Ia hadir begitu saja. Bahkan aku tidak tahu siapa dia saat itu. Hanya sebuah nama muncul dalam benakku. Yang kutahu, dia yang kukenal dan kuingat bermata bulat dan rambut pendek dengan poni di dahi. Tetapi itu lebih dari 30 tahun lalu.
Hampir enam tahun silam ia hadir kembali. Rambut terurai dengan alis mata tebal, dan senyum indah dalam bingkai wajah sedikit oval mendera hati saat kulihat berjalan memasuki ruangan pada awal 2007.
Tidak banyak kata-kata terucap pada awalnya. Aku hanya menyalaminya dan berkata "Apa kabar", entah apa dia ingat aku atau tidak. Ia hanya menjawab dengan senyuman.
Senyum itu.. Ah, kucoba kembalikan seluruh memori 30 tahun silam. Masih tetap sama. Namun perbedaannya adalah aura begitu kuat. Paduan antara keindahan dan kecantikan seorang wanita (demikian aku coba gambarkan) begitu kuat dan membias sehingga mampu memicu berpuluh pasang mata untuk berpaling padanya.
Singkat kata, kami banyak saling menyapa dan berdiskusi apa saja. Tentang hidup, cinta, lagu, musik, perasaan dan hal-hal sepele yang sebelumnya terasa aneh bila dibicarakan. Ada cerita tentang awan, kabut, burung, air, yang menjadi indah jika kutuliskan dengan membayangkannya. Dengannya, tiap hal menjadi awal suatu perbincangan yang panjang, terkadang saling berargumentasi.
Entah kenapa aku ini. Belum pernah aku rasakan perasaan begitu hebat seperti yang kualami pada pertengahan 2007 itu. Bahkan ketika aku dulu berpacaran, belum pernah ada perasaan seperti ini. Begitu menyiksa ketika tidak menyapa. Seperti merana ketika tak berjumpa. Gila....! Ada apa denganku?
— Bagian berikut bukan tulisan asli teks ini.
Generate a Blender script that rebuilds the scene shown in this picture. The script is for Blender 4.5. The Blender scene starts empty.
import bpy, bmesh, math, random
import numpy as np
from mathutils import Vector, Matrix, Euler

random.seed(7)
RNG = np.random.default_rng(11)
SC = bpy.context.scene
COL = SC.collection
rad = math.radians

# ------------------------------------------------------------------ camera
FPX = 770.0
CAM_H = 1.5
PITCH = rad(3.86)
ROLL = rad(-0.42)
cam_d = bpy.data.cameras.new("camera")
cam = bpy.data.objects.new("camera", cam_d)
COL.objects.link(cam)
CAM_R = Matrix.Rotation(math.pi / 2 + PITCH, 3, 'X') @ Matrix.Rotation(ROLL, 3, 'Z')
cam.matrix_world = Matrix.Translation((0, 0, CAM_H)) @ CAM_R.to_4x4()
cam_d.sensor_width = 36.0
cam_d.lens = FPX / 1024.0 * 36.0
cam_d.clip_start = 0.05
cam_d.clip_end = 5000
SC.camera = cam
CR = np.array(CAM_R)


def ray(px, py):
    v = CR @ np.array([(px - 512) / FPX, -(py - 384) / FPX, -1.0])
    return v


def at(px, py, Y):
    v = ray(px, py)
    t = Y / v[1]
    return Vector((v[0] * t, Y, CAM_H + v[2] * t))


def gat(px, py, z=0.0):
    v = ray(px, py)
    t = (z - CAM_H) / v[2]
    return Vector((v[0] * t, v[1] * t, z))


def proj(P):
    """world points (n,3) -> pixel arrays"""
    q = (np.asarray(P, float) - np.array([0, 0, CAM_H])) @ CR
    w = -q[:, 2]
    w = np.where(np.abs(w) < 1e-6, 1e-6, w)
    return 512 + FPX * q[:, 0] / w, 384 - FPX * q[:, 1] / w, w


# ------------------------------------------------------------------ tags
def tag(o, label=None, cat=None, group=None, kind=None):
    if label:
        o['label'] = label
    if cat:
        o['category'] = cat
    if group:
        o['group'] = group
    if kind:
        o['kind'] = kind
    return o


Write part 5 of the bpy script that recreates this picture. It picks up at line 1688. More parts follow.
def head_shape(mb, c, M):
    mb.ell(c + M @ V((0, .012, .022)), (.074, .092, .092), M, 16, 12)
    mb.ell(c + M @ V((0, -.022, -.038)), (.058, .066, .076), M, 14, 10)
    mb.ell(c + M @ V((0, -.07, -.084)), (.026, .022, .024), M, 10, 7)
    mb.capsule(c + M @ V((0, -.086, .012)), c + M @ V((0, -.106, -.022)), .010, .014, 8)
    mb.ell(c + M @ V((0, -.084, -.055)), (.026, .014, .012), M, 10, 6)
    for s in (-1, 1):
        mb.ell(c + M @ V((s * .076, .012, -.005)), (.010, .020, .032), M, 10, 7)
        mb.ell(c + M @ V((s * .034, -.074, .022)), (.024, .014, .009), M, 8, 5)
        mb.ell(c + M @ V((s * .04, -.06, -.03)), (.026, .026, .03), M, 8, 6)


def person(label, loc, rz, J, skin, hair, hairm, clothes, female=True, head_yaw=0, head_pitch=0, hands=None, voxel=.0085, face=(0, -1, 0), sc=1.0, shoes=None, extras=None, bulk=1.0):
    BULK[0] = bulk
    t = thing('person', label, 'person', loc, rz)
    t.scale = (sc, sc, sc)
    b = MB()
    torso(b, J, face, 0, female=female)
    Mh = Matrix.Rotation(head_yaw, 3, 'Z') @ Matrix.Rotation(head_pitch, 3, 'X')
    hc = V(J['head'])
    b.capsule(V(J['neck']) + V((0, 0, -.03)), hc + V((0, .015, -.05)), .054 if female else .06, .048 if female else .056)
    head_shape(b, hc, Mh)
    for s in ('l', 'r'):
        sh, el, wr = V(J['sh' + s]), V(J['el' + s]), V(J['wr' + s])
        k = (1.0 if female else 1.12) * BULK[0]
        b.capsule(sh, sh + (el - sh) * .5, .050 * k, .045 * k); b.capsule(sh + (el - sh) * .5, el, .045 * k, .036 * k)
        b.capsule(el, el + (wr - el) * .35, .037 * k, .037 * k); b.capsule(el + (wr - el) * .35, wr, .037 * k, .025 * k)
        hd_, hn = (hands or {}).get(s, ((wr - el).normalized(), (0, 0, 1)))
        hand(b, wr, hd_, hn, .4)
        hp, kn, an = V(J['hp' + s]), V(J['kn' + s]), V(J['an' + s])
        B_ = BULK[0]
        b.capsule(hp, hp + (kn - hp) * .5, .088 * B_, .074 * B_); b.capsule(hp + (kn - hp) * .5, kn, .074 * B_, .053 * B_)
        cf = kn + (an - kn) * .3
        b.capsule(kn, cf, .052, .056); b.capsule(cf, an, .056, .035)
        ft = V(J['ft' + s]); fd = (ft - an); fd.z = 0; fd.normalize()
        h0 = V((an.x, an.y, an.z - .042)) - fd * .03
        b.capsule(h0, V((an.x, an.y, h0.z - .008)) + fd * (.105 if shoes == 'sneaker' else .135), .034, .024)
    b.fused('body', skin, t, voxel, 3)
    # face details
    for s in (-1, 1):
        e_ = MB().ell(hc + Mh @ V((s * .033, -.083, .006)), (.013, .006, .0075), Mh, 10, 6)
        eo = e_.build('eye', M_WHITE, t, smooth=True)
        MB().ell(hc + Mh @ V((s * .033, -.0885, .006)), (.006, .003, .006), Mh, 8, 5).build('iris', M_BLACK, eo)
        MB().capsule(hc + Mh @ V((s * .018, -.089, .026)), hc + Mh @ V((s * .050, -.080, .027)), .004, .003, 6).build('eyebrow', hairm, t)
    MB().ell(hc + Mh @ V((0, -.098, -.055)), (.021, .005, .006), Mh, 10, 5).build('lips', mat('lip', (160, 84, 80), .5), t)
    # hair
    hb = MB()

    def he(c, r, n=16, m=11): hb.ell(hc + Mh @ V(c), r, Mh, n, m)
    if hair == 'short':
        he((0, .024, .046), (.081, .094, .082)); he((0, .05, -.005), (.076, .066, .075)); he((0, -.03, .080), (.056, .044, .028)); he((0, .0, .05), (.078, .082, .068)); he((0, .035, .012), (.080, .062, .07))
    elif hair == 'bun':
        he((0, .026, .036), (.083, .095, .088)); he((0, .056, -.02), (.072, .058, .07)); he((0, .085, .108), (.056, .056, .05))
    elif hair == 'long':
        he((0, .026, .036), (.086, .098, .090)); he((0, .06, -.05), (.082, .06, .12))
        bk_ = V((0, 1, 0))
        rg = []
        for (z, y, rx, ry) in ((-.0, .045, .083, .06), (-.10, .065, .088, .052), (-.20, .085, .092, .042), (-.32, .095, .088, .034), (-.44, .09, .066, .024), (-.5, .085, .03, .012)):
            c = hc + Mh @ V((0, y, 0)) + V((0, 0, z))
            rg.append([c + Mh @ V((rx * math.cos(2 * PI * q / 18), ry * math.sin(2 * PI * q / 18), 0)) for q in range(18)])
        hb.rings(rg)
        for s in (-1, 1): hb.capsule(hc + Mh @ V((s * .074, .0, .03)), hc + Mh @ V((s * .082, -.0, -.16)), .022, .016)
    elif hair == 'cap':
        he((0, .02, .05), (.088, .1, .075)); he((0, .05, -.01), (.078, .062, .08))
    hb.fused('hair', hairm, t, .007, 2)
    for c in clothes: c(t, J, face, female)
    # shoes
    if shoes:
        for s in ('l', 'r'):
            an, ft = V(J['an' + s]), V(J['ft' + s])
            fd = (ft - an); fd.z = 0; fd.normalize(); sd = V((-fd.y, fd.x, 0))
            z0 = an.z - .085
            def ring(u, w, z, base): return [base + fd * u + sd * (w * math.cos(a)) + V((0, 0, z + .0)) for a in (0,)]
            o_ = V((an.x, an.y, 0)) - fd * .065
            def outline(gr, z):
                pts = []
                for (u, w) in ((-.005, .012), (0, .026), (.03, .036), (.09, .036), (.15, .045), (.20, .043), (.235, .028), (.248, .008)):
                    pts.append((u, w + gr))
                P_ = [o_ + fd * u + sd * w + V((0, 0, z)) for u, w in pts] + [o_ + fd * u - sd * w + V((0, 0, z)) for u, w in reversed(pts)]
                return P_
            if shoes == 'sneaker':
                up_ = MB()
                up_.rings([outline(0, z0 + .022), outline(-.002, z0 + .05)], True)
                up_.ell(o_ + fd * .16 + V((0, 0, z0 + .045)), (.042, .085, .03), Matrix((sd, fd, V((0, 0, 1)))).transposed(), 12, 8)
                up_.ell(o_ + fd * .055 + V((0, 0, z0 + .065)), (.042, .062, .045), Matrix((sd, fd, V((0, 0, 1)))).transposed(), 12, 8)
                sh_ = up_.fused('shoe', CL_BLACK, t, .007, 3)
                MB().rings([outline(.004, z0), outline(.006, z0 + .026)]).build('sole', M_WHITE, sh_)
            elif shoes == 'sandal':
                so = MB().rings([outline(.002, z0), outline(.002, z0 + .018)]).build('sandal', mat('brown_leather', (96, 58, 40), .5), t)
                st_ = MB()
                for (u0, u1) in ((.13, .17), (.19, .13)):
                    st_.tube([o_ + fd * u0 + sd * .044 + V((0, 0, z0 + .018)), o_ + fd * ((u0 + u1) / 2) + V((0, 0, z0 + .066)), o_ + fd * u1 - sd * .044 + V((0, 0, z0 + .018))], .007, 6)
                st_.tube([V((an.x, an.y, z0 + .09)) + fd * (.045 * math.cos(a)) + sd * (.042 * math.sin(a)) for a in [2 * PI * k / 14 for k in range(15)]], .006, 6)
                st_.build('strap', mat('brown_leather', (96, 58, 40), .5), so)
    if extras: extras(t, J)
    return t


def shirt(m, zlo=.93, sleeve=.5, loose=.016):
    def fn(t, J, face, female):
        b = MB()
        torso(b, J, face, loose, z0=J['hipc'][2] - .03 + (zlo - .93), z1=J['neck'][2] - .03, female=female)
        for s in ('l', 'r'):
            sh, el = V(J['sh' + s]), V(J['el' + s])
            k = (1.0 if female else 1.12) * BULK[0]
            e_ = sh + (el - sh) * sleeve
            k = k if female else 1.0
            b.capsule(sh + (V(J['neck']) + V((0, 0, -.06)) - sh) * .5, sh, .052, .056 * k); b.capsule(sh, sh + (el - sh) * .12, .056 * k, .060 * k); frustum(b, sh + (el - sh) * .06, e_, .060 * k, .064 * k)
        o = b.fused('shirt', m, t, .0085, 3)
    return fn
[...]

Mimpi indah seperti kerap hadir dalam tidurku. Padahal aku jarang bermimpi sebelumnya. Entah berapa ribu kilometer sudah kujalani dan berapa juta detik kuhabiskan dengannya. Sekedar bertatap muka dan berbincang, sembari menimati indahnya gunung antara Bogor Cipanas, dinginnya angin malam, cerlangnya bintang, bahkan macetnya jalan-jalan di Jakarta.
Hujan sepanjang jalan antara Jakarta Bandung lewat Subang tahun 2007 Â silam merupakan salah satu momen terindah yang kujalani dengannya. Kidung cinta dari Rossa menyertai perjalanan kami yang berkabut dalam pendakian ke arah Lembang memasuki Bandung malam itu. Masih banyak lagi cerita indah tercipta di antara kita. Garut, Tasik, Bogor, Puncak, Cipanas... Ahhh.
Kini kisah-kisah itu terasa seperti monumen manis namun terkadang pahit untuk dikenang. Aku menyadari siapalah diriku, seperti dia akhirnya menyadari siapa dirinya.
Impian dan harapan seperti sisi mata koin. Satu sisi memberi angan-angan tak terhingga yang mampu melambungkan fantasi. Di satu sisi, ada harapan yang membuat seseorang mampu membangun cita meski terkadang getir.
Seperti diriku yang kini terus membangun harapan dengannya dengan mimpi-mimpi indah yang masih terus hadir namun terkadang terasa menyakitkan.